For the past five years the US dairy cow slaughter has averaged around 48,000 cows a week. For the year 2009 the average weekly slaughter, up till the start of December, has been just over 54,000. Therefore, around 315,000 extra dairy cows will be processed in 2009 compared with the five-year average. These numbers were hidden in part by a reduced overall US cow slaughter. However, the excess supply of domestic cow on a recession-weakened market did place downward pressure on the US imported cow price at certain points through the year.

It is likely that some involuntary liquidation of dairy herds will continue to occur through 2010. However, if the solid lift in dairy commodity prices witnessed over the last half of 2009 remains through 2010, it will help to ease the level of US dairy cows being slaughtered and in turn ease any pressure being placed on the domestic cow market.

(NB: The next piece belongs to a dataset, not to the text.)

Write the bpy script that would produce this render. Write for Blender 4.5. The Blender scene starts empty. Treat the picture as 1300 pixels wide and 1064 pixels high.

At the time of writing US domestic cow prices had displayed a small surge from US128c/lb to US133c/lb. This was after areas of the Midwest in the US were hit by heavy winter storms. These are normally not experienced until January, and resulted in disruptions in supply. Unfortunately, for NZ exporters this had no impact on US imported cow prices, holding steady at US131c/lb, though it did help to reduce the premium that imported has been running at over domestic.

Towards the end of December the US domestic cow kill drops away and consumers' attention adjusts back from ham and turkey in January. So it is expected that the US domestic cow price will strengthen. A similar situation to bull farm-gate prices applies here, as US domestic and imported prices look to firm over the year, NZX Agrifax expects farm-gate prices to also trend above prices of previous years.